One analyst at last week's Microsoft Worldwide Partner Conference predicted companies will embrace a hybrid model between cloud computing and their current system for at least 10 years. Another estimated closer to 15.
"There's an awful lot of talk about it and there is consumption of cloud," said Al Gillen, an analyst at IDC. But "organizations don't simply make change because they can. There has to be good justification."
Harry Weller, a general partner at New Enterprise Associates, said start-ups and new businesses will likely be among the first to move to the cloud. A need to hold down costs is often an overriding factor in their decision, he said.

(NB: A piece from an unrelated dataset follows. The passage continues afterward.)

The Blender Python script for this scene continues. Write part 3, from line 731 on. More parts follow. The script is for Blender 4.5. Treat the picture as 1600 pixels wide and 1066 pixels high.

"You don't have to go and buy a bunch of servers," said Weller, who is based in Reston. "You go to Amazon and rent them when you need them. From a start-up perspective, it's a massive change."
But smaller companies often have fewer applications and have less money already invested in massive servers and networks, Weller said. For larger companies, "it's going to take a little longer," he said.
"That decoupling from its physical assets is a big change and requires a lot of efforts," he said.
That's one of the reasons Tiffani Bova, a tech industry analyst at Gartner, estimates only 20 percent of companies will have moved to the cloud by 2012. The rest will gradually migrate over at least the next 10 years, adopting hybrid models in the meantime.
During an interview at the Microsoft conference, Tim O'Brien, the director of the software giant's platform strategy group, said most big businesses are willing to take the first step of embracing cloud-based e-mail.
Because of security concerns and an unwillingness to relinquish infrastructure control, fewer companies have been willing to push sensitive or proprietary information out into the cloud, he said.
"You start looking at other categories of computing that involve sensitive business data, either they involve regulatory impact in terms of where data is stored or where computing is run, and it's not so clear-cut or the path to cloud might be a little bit slower," O'Brien said.
But the formation of private clouds, which offer the cost and capacity benefits of storing data and applications on the public Internet with the security of an on-site system, could speed up that process. Microsoft last week unveiled its offering that enables the formation of private clouds, called the Windows Azure Appliance.
Dux Raymond Sy, the managing director of Reston-based Innovative-e, said the new product from Microsoft, of which he is a partner, should get attention. But the companies he consults with still want to assess whether the time is right to move to the cloud and if the economic benefit outweighs the discomfort of adopting it early.
"From my clients, I don't have a client that says, 'Let's go all in,' as Microsoft would say," Sy said. "It's still at the education and understanding stage. They're read about the cloud, but it's still not clicking about what it means for their organization unless they sit down and do the research and number crunching."